Einer Interviewpartnerin verdanke ich die Erkenntnis, dass der Neid auch dazu führen kann, die alles entscheidende Frage neu zu stellen: „Will ich tatsächlich besitzen, was ich so sehr begehre? Bin ich bereit, diesen oder jenen Preis dafür zu zahlen? Bin ich überhaupt diejenige, die mit dem Begehrten ausgestattet dann tatsächlich glücklich wird?“ Wenn es zu solchen Fragen kommt, hat der Neid bereits wertvolle Dienste geleistet.
Ob wir allerdings im jeweiligen Moment immer die notwendige Energie zur Veränderung der Perspektive haben, bleibt zunächst ungeklärt. Im „Ich will auch“ des Neids steckt allenfalls die Sehnsucht nach einer besseren Situation. Die Energie, die wir brauchen, uns weiter zu entwickeln, speist sich hingegen aus anderen Quellen: aus der eigenen Geschichte, Selbstvertrauen, Einschätzungen der Chancen, das Begehrte oder eine Alternative am Ende tatsächlich zu erreichen.
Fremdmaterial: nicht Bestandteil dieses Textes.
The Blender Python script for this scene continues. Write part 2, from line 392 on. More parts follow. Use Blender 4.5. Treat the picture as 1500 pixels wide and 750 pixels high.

Darüber hinaus beeinflussen weitere Faktoren den Gang der Dinge: von der eigenen Tagesform bis hin zu den äußeren Rahmenbedingungen. Wenn beispielsweise die Verdienstmöglichkeiten eines Paares weit auseinander klaffen, verliert bei der Geburt eines Kindes zunächst derjenige seinen Job, der weniger Geld nach Hause bringt. Meist sind es dann die Frauen, die in die Abwärtsspirale geraten: aus dem Job, aus der Übung, aus dem Geschäft. Neid signalisiert irgendwann, dass es so nicht bleiben kann.